Maybe can we just change the option “clean” to be “purge”? That is the actual command name for purging. “clean” is stated as an alias. I see mercurial tell me about “–clean” option every time I try to update a dirty working directory that “crosses branches”. I wouldn’t want other users to be caught in this same confusion.
Lurking the conversation. Sorry I contribute this month, guys. Nice work. Good discussion. Not clear on how you came down on the clean option, but IMHO I think the hg module should either 1) run without extensions (in other words, no purge), or 2) install the needed extensions. FWIW, ‘hg up -C’ accomplishes what a purge does, but ‘hg purge’ does less than ‘hg up -C’. Sorry if I haven’t absorbed all the nuances of the discussion. Thanks for the work, Joel & Yeukhon! --Bradobro
I agree that “clean” is confusing: it could mean “update --clean” or “clean” (in the presence of the purge extension). So, I suggest not to use it at all.
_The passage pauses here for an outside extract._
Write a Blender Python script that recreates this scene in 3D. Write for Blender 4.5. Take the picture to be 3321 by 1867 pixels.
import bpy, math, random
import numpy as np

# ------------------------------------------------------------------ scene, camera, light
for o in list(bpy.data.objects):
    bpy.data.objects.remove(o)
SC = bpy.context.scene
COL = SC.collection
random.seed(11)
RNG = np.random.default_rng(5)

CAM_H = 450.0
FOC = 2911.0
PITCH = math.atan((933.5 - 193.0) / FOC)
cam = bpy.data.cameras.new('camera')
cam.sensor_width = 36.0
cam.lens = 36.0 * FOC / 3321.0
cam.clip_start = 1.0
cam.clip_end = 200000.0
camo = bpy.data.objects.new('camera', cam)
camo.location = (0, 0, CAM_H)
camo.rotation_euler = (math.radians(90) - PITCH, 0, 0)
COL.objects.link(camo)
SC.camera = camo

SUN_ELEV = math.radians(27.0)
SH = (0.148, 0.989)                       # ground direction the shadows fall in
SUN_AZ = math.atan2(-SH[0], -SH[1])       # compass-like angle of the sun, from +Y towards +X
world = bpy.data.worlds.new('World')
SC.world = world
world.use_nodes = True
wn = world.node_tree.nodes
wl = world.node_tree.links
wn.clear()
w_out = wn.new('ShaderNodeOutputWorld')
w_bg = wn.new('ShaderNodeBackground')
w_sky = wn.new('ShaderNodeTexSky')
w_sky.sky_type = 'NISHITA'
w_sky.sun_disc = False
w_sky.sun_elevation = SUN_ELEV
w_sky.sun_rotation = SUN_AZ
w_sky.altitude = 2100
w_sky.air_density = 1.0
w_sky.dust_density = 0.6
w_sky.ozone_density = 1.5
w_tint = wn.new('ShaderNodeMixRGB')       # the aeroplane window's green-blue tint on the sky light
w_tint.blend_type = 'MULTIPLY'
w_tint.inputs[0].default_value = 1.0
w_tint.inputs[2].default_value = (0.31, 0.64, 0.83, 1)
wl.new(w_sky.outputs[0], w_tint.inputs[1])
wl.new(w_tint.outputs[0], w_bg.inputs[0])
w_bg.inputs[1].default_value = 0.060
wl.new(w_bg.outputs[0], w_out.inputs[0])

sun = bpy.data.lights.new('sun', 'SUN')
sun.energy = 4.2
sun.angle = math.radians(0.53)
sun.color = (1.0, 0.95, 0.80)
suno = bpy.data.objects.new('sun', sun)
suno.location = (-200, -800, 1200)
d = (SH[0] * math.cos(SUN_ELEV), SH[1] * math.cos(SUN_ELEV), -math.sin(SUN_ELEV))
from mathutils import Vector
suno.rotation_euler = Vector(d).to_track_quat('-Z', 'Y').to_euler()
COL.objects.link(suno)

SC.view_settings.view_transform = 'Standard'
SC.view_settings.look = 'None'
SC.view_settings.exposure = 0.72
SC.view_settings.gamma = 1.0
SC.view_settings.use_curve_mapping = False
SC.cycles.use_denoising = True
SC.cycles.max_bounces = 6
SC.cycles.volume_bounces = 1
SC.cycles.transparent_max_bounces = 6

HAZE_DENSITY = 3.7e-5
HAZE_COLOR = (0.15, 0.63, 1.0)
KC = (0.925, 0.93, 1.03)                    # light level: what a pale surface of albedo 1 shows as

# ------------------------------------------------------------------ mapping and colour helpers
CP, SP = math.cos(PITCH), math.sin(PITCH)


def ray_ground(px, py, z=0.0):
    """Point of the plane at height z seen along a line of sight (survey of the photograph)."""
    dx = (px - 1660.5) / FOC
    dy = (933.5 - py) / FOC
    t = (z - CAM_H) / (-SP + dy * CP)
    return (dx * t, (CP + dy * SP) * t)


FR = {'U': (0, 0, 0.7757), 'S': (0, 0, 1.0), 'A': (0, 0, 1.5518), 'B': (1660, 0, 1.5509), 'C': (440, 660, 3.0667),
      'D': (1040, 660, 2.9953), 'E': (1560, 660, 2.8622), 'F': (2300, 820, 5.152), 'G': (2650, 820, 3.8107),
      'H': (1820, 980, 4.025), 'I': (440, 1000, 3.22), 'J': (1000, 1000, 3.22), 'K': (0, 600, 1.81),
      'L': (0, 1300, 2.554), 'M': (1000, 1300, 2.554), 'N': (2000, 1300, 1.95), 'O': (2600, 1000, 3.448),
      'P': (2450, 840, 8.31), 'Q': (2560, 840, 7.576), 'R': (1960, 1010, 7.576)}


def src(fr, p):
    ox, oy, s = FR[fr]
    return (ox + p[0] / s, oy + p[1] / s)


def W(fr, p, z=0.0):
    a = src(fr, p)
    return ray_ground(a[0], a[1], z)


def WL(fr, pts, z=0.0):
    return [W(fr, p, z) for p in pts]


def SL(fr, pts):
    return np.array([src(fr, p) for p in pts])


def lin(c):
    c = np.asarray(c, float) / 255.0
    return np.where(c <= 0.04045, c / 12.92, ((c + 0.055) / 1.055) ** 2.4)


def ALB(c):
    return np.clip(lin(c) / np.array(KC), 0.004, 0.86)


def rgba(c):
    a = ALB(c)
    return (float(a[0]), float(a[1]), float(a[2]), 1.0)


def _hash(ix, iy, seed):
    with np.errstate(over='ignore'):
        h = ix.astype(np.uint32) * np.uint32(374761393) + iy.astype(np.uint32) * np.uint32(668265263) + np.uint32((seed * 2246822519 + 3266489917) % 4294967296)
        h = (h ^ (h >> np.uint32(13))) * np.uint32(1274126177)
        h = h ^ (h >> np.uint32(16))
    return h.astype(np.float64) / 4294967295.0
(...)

The git module uses “force”. The built-in behavior of mercurial that is closest to what “force” does is “update --clean”, which resets all tracked files to the parent changeset state, leaving untracked files intact. Users would expect the built-in behavior. I wouldn’t expect the behavior of “purge”, knowing that it is an extension that needs to be enabled.
Then, “purge” can still be added to to delete untracked files, without causing any confusion. “purge” has no other meaning.
In summary:
“force”: “update --clean”
“purge”: “purge” (extension)
Let me revisit the summary above that I made last night:
repo
dest
purge => default to no, requires extension. it;s an option (hg clean == hg purge, we can be explicit here called this option purge rather than clean)
force => default to yes like git, which discard uncommited changes through hg update -C
I tried to follow git module implementation as much as possible. Have tested with all options possible.